This is an unofficial snapshot of the ISO/IEC JTC1 SC22 WG21 Core Issues List revision 115e. See http://www.open-std.org/jtc1/sc22/wg21/ for the official list.
2024-11-11
[Voted into the WP at the April, 2007 meeting as part of paper J16/07-0099 = WG21 N2239.]
A recent GCC bug report ( http://gcc.gnu.org/bugzilla/show_bug.cgi?id=11633) asks about the validity of
int count = 23; int foo[] = { count++, count++, count++ };is this undefined or unspecified or something else? I can find nothing in 9.4.2 [dcl.init.aggr] that indicates whether the components of an initializer-list are evaluated in order or not, or whether they have sequence points between them.
6.7.8/23 of the C99 std has this to say
The order in which any side effects occur among the initialization list expressions is unspecified.I think similar wording is needed in 9.4.2 [dcl.init.aggr]

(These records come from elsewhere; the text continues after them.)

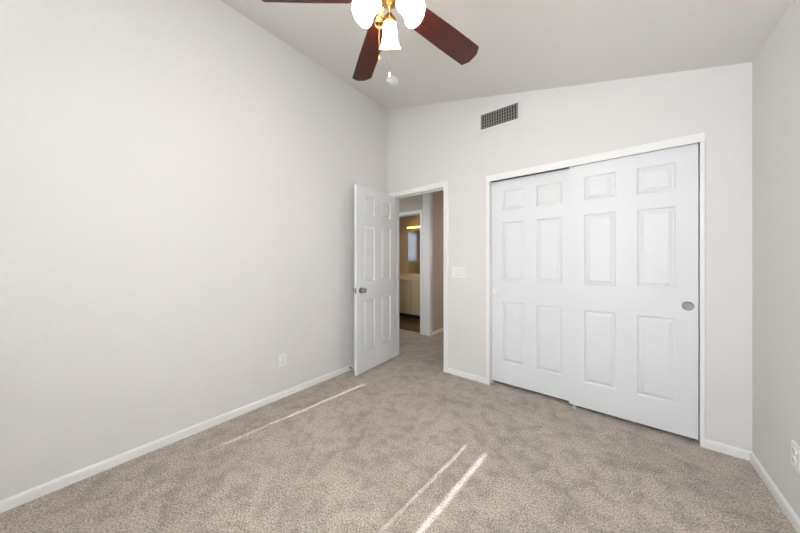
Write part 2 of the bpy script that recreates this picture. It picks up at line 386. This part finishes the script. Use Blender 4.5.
# ------------------------------------------------------------------ moulded six-panel doors
def panel_door(W, H, T, cols, rows):          # local x 0..W, z 0..H, faces at y=0 and y=T
    bm = bmesh.new()
    xs = [0] + [c for p in cols for c in p] + [W]; zs = [0] + [c for p in rows for c in p] + [H]
    for side in (0, 1):
        y0 = T if side else 0.0; s = -1 if side else 1
        grid = [[bm.verts.new((x, y0, z)) for x in xs] for z in zs]
        for i in range(len(zs) - 1):
            for j in range(len(xs) - 1):
                q = [grid[i][j], grid[i][j + 1], grid[i + 1][j + 1], grid[i + 1][j]]
                if i % 2 and j % 2:
                    prev = q
                    for ins, dep in ((0.004, 0.002), (0.010, 0.0105), (0.017, 0.0105), (0.038, 0.002), (0.041, 0.002)):
                        x0, x1, z0, z1 = xs[j] + ins, xs[j + 1] - ins, zs[i] + ins, zs[i + 1] - ins
                        r = [bm.verts.new((x, y0 + s * dep, z)) for x, z in ((x0, z0), (x1, z0), (x1, z1), (x0, z1))]
                        for k in range(4): bm.faces.new((prev[k], prev[(k + 1) % 4], r[(k + 1) % 4], r[k]))
                        prev = r
                    bm.faces.new(prev)
                else: bm.faces.new(q)
        if side == 0: g0 = grid
    g1 = grid; nx, nz = len(xs) - 1, len(zs) - 1
    for j in range(nx):
        bm.faces.new((g0[0][j], g0[0][j + 1], g1[0][j + 1], g1[0][j])); bm.faces.new((g0[nz][j], g0[nz][j + 1], g1[nz][j + 1], g1[nz][j]))
    for i in range(nz):
        bm.faces.new((g0[i][0], g0[i + 1][0], g1[i + 1][0], g1[i][0])); bm.faces.new((g0[i][nx], g0[i + 1][nx], g1[i + 1][nx], g1[i][nx]))
    return bm

# swing door: local x=0 at the hinge, y=0 is the face that shows when open
PIN = (DX0 + 0.003, D - 0.004); PHI = 4.5
dW, dT = 0.709, 0.035
door = empty('door_1', (PIN[0] + 0.035, PIN[1], 0.012), (0, 0, radians(-90 + PHI)))
struct(door, 'white six-panel door standing open against the left wall', 'door')
st, pw = 0.108, 0.188
rows = [(0.222, 0.788), (0.985, 1.600), (1.722, 1.925)]
cols = [(st, st + pw), (dW - st - pw, dW - st)]
bm = panel_door(dW, 2.015, dT, cols, rows)
for v in bm.verts: v.co.y = -v.co.y            # thickness runs back towards the wall
link('door_leaf', bm, 'door', door)
def knob(parent, x, z, y, sgn):
    mt = Matrix.Translation((x, y, z)) @ Matrix.Rotation(radians(-90 * sgn), 4, 'X')
    bm = bmesh.new()
    lathe(bm, [(0, 0), (0.032, 0), (0.033, 0.003), (0.030, 0.009), (0.016, 0.012), (0.0115, 0.016), (0.0115, 0.032), (0.017, 0.036), (0.0255, 0.043), (0.028, 0.051), (0.026, 0.059), (0.018, 0.064), (0, 0.0655)], 32, mt)
    return link('door_knob', bm, 'nickel', parent, smooth=True, auto=50)
knob(door, dW - 0.062, 0.895, 0.0, 1)
knob(door, dW - 0.062, 0.895, -dT, -1)
link('latch_plate', bx(dW - 0.001, dW + 0.0012, -0.030, -0.005, 0.866, 0.924), 'nickel', door)
for z in (0.18, 1.0, 1.83):
    bm = bmesh.new(); tube(bm, [(-0.004, -0.037, z - 0.044), (-0.004, -0.037, z + 0.044)], 0.006); box(bm, -0.0015, 0.0, -0.033, -0.004, z - 0.044, z + 0.044)
    link('hinge', bm, 'nickel', door)

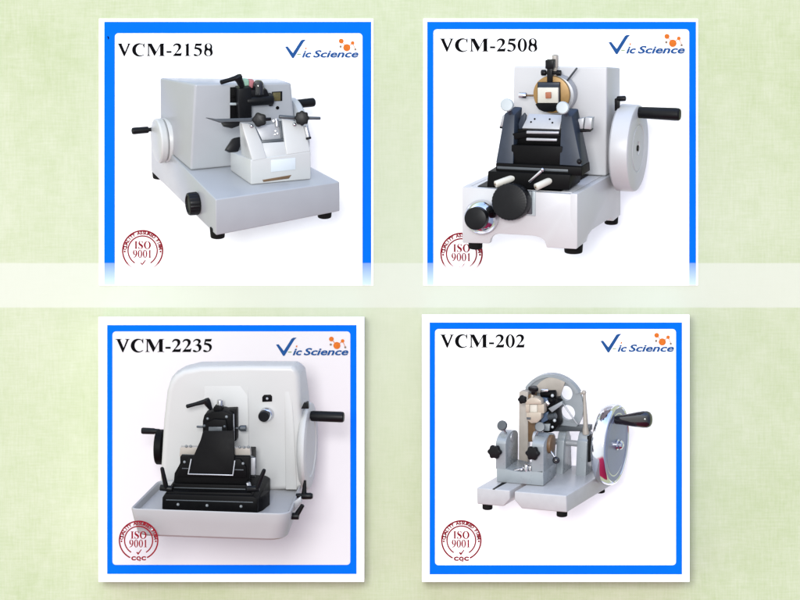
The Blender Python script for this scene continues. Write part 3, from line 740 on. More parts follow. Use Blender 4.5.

Steve Adamczyk: I believe the standard is clear that each initializer expression in the above is a full-expression (6.9.1 [intro.execution]/12-13; see also issue 392) and therefore there is a sequence point after each expression (6.9.1 [intro.execution]/16). I agree that the standard does not seem to dictate the order in which the expressions are evaluated, and perhaps it should. Does anyone know of a compiler that would not evaluate the expressions left to right?
Mike Simons: Actually there is one, that does not do left to right: gcc/C++. None of the post increment operations take effect until after the statement finishes. So in the sample code gcc stores 23 into all positions in the array. The commercial vendor C++ compilers for AIX, Solaris, Tru64, HPUX (parisc and ia64), and Windows, all do sequence points at each ',' in the initializer list.